When I read Birches emotion wells up in my spirit as I am drawn into the poet's heart. He reflects upon his yesterday with redemptive imagination and shows the reader a work of grace.
…. So I was once myself a swinger of birches.
And so I dream of going back to be.
It’s when I’m weary of considerations,
And life is too much like a pathless wood
Where your face burns and tickles with the cobwebs
Broken across it, and one eye is weeping
From a twig’s having lashed across it open.
I’d like to get away from earth awhile
And then come back to it and begin over….
In the book of Psalms I find David, the poet of God, with a similar desire. For he says“…Oh, that I had wings like a dove! I would fly away and be at rest.” (Ps.55: 6) David the son of Jesse who was called the sweet psalmist of Israel also wanted to get away from earth for a while.
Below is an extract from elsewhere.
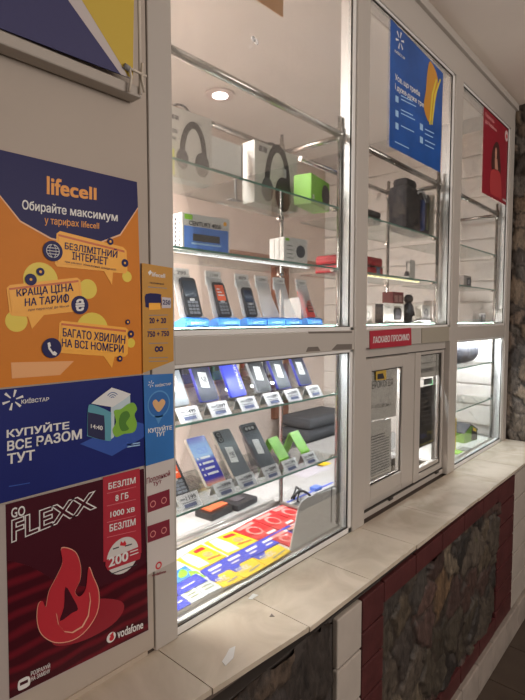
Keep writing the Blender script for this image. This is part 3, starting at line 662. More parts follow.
# set-top box carton
b_ = carton('receiver_box', 'white and blue receiver carton with green price sticker', 'box', .912, .105, Z4+.001, .168, .05, .106, WB, -7)
lp('printed_panel', rect(.006, .162, .004, .070), -.0009, M('receiver blue print', srgb(70, 125, 215), .4, var=.25, vscale=18), b_)
text('lettering', 'CENTURY 4050', boxmap(.022, .135, .073, .085, -.001), DARK, b_); lp('green_sticker', rect(.008, .034, .088, .102), -.0014, GREEN, b_)
lp('printed_receiver', rect(.035, .130, .030, .050), -.0016, BLACK, b_); lp('printed_base', rect(.03, .135, .020, .025), -.0016, M('pale blue print', srgb(190, 220, 250), .5), b_)
lp('gold_badge', ringpts(.150, .090, 0, .006, 0, 2*PI), -.0012, AMBER, b_)
g = G()
for k in range(7): g.box(-.0008, 0, .012, .018, .014+k*.012, .021+k*.012).box(-.0008, 0, .030, .040, .014+k*.012, .022+k*.012)
g.out('side_print', DARK, b_)
# small white watch box
b_ = carton('watch_box', 'small white carton with a dark watch picture by the back post', 'box', 1.352, .095, Z4+.001, .115, .075, .090, WB, -8)
lp('printed_watch', ringpts(.080, .045, 0, .022, 0, 2*PI), -.0012, M('watch print', (.08, .09, .11), .3), b_); lp('green_sticker', rect(.006, .024, .078, .086), -.0012, GREEN, b_)
g = G()
for k in range(4): g.box(.014, .045-.005*(k % 2), -.0012, -.0002, .018+k*.014, .021+k*.014)
g.out('small_print', GREYI, b_)
g = G(); g.box(-.0008, 0, .024, .026, .004, .086).box(-.0008, 0, .049, .051, .004, .086); g.out('side_lines', GREYI, b_)
# red case
def case(name, label, x, y, z, w_, d, h, m, yaw=0):
    c_ = thing(name, label, 'case', (x, y, z), (0, 0, math.radians(yaw)))
    g = G(); g.box(0, w_, 0, d, 0, h*.42, .006); g.out('lower_shell', m, c_)
    G().box(0, w_, 0, d, h*.46, h, .012).out('upper_shell', m, c_); G().box(.002, w_-.002, .002, d-.002, h*.41, h*.47).out('zip', BLACK, c_)
    return c_
REDC = M('red case', srgb(165, 40, 50), .45)
# two green-tagged boxes behind the packaged phone
for k, (x, y) in enumerate(((1.585, .13), (1.60, .225))):
    b_ = carton('accessory_box', ['white accessory box with a green tag right behind the red packaged phone', 'cream accessory box with a green tag at the far corner of the phone row'][k], 'box', x-.06*(1-k), y+.02, S3, .062, .05, .105, [WB, OFFW][k], 0)
    lp('green_sticker', rect(.004, .020, .094, .103), -.0012, GREEN, b_); lp('printed_item', ringpts(.032, .048, 0, .018, 0, 2*PI, 12), -.0012, [BLACK, M('beige print', srgb(200, 180, 140), .5)][k], b_)
    g = G()
    for q in range(4): g.box(.012, .050, -.0012, -.0002, .008+q*.006, .010+q*.006)
    g.out('small_print', GREYI, b_)

# ------------------------------------------------------------------ SIM packs lying on the deck
DZ = DK+.0005
def flatpack(name, label, q, m, group, dz=0, t=.0035, cat='sim pack'):
    """q: four corners (x, y) in order back-left, back-right, front-right, front-left"""
    o = thing(name, label, cat, (q[3][0], q[3][1], DZ+dz), group=group); ox, oy = q[3]
    G().prism([(a-ox, b_-oy, 0) for a, b_ in q], (0, 0, t)).out('sleeve', m, o)
    def mp(u, v):
        a = (q[3][0]*(1-u)+q[2][0]*u)*(1-v)+(q[0][0]*(1-u)+q[1][0]*u)*v; b_ = (q[3][1]*(1-u)+q[2][1]*u)*(1-v)+(q[0][1]*(1-u)+q[1][1]*u)*v
        return (a-ox, b_-oy)
    def print_(nm, pts, mm, lay=1): return G().prism([(*mp(u, v), t+.0004*lay) for u, v in pts], (0, 0, .0003)).out(nm, mm, o)
    def let(nm, s, u0, u1, v0, v1, mm, lay=2, bold=.015): return text(nm, s, lambda u, v: (*mp(u0+(u1-u0)*u, v0+(v1-v0)*v), t+.0004*lay), mm, o, bold)
    return o, print_, let
def zq(*p): return [WZ(a, b_, DZ+.0035) for a, b_ in p]
def blob(cx, cy, rx, ry, n=14): return [(cx+rx*math.cos(2*PI*k/n), cy+ry*math.sin(2*PI*k/n)) for k in range(n)]
GY = 'yellow sim packs on the display deck'
YS = [([(176.5, 559.5), (201, 544), (226.5, 556), (200, 570)], 'left yellow sim pack with a white speech shape on the display deck'), ([(204, 542.5), (231.5, 531), (258, 540.5), (229.5, 555)], 'right yellow sim pack touching the red packs')]
for px, lab in YS:
    o, pr, le = flatpack('sim_pack', lab, zq(*px), YEL, GY)
    pr('speech_shape', [(.05, .10), (.40, .05), (.45, .5), (.40, .95), (.12, .95), (.05, .6)], WINK); pr('printed_face', blob(.72, .45, .15, .16), M('peach print', srgb(235, 170, 110), .5))
    pr('printed_lines', [(.5, .2), (.92, .12), (.92, .2), (.5, .28)], ORANGED, 2); pr('printed_lines', [(.55, .75), (.9, .70), (.9, .86), (.55, .9)], RED, 2); le('lettering', 'ВІЛЬНИЙ', .14, .36, .4, .6, M('pale blue print', srgb(190, 220, 250), .5))
o, pr, le = flatpack('sim_strip', 'long cobalt blue strip between yellow packs on the display deck', zq((200, 571), (289, 525), (299, 532), (210, 579.5)), CBLUE, None, cat='sim strip')
for k in range(5): pr('white_print', [(.05+k*.19, .55), (.17+k*.19, .55), (.17+k*.19, .75), (.05+k*.19, .75)], WINK); pr('white_print', [(.05+k*.19, .25), (.13+k*.19, .25), (.13+k*.19, .36), (.05+k*.19, .36)], WINK)
GY2 = 'small yellow and blue sim cards in the front row'
for k, (px, lab) in enumerate((([(209, 580), (228, 570), (244, 578.5), (224, 587)], 'left small yellow sim card with white lettering, front row'), ([(229, 569.5), (252, 558), (266, 566), (245, 578)], 'middle small yellow sim card with white lettering, front row'), ([(253, 557.5), (278, 544.5), (291, 551), (267, 565.5)], 'right small yellow sim card with white lettering, front row'))):
    o, pr, le = flatpack('sim_card', lab, zq(*px), YEL, GY2, cat='sim card')
    pr('blue_corner', [(0, 1), (.45, 1), (.3, .6), (.05, .6)], CBLUE); le('lettering', 'ПЛЮС', .12, .62, .42, .78, WINK, 3, .03); pr('dark_line', [(.35, .15), (.9, .25), (.9, .35), (.35, .25)], GREYI, 2)
GW = 'white and blue cards at the left end of the deck'
for k, (px, lab, m) in enumerate((([(176, 571), (185, 565.5), (196, 573), (176, 584)], 'blue card with a green round print at the left jamb', M('azure print', srgb(60, 140, 225), .4)),
        ([(188, 571), (197, 571.5), (206, 577), (193, 580)], 'tiny green and white card beside the long blue strip', GREEN),
        ([(176, 586), (196, 574), (208, 581), (176, 598)], 'cobalt blue card left of the white cards', CBLUE),
        ([(190, 584), (206, 576), (222, 587), (206, 595)], 'pale card with faint print, right one of the white pair', M('pale card', srgb(205, 215, 222), .4)),
        ([(177, 593), (190, 585), (206, 596), (192, 603)], 'pale card with faint print, left one of the white pair', M('pale card', srgb(205, 215, 222), .4)),
        ([(176, 596.5), (177.5, 594.5), (191, 604), (176, 612)], 'dark blue card in the front corner of the deck', CBLUE))):
    o, pr, le = flatpack('sim_card', lab, zq(*px), m, GW, dz=.001*(k % 3), cat='card')
    if k == 0: pr('green_disc', blob(.45, .5, .3, .35), GREEN)
    elif k in (3, 4):
        for q in range(3): pr('printed_lines', [(.2, .25+q*.2), (.8, .25+q*.2), (.8, .30+q*.2), (.2, .30+q*.2)], M('olive ink', srgb(150, 160, 110), .5), 2)
    elif k == 1: pr('white_mark', [(.2, .3), (.8, .3), (.8, .5), (.2, .5)], WINK)
    else: pr('printed_lines', [(.2, .4), (.7, .4), (.7, .5), (.2, .5)], WINK)
GR = 'red sim packs at the right end of the deck'
REDP = M('scarlet pack', srgb(190, 48, 52), .4)
rp = [([(233, 530.5), (251, 520), (279, 530.5), (259, 540.5)], 'red sim pack beside the right yellow pack'), ([(252, 519.5), (268, 511.5), (296, 521), (280, 530)], 'red sim pack with a round white print in the middle'),
      ([(269, 511), (285, 503.5), (312, 512), (297, 520.5)], 'red sim pack in the far corner by the deck rail'), ([(268, 538), (283, 530), (305, 538), (291, 547)], 'red sim pack in front, next to the yellow cards'), ([(284.5, 529.5), (297, 522.5), (318, 529), (306, 537)], 'red sim pack half behind the white board')]
for k, (px, lab) in enumerate(rp):
    o, pr, le = flatpack('sim_pack', lab, zq(*px), REDP, GR, dz=.0005*(k % 2))
    pr('pale_disc', blob(.45, .5, .26, .28), M('rose print', srgb(225, 150, 145), .5)); pr('red_disc', blob(.46, .48, .19, .2), REDP, 2); pr('printed_band', [(.1, .80), (.9, .78), (.9, .92), (.1, .94)], M('rose print', srgb(225, 150, 145), .5), 2); pr('printed_band', [(.55, .05), (.95, .05), (.95, .15), (.55, .15)], WINK, 2)
# white board standing at the right front of the deck
bp = thing('white_board', 'plain white plastic board standing upright by the right end of the display window', 'board', (0, 0, 0))
cor = [(290, 555), (299, 507), (302, 501), (308, 497.5), (340, 486), (340, 533)]
pp = [(W(a, b_, .040)[0], W(a, b_, .040)[1]) for a, b_ in cor]; pp[0] = (pp[0][0], DK+.001); pp[-1] = (1.605, DK+.001); pp[-2] = (1.605, pp[-2][1])
bp.location = (pp[0][0], .04, DK+.001)
G().prism([(a-pp[0][0], 0, z-DK-.001) for a, z in pp], (0, .004, 0)).out('sheet', M('white board plastic', (.88, .89, .90), .45), bp)
G().box(.25, .258, -.0008, 0, .02, .16).out('grey_strip', GREYI, bp)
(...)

As the page of the calendar turns again and we look to a new year how does it leave you feeling? What are you celebrating this New Years Eve? Will it be the coming of the new or the passing of the old? Was 2006 a really tuff time? David longed to have wings to leave the chaos while Robert Frost remembered swinging from a birch and being launched toward the heavens.
There is good news. While in this world we must at times walk through a pathless wood there is grace for the occasion. David may have been tempted to fly away and be at rest however at the end of the day he said, “As for me,I will call upon God, and the lord will save me.” (Ps.55: 16)
The words of two poets expressing the same emotion and coming to the same conclusion speaks to my soul and shows me a reflection of grace.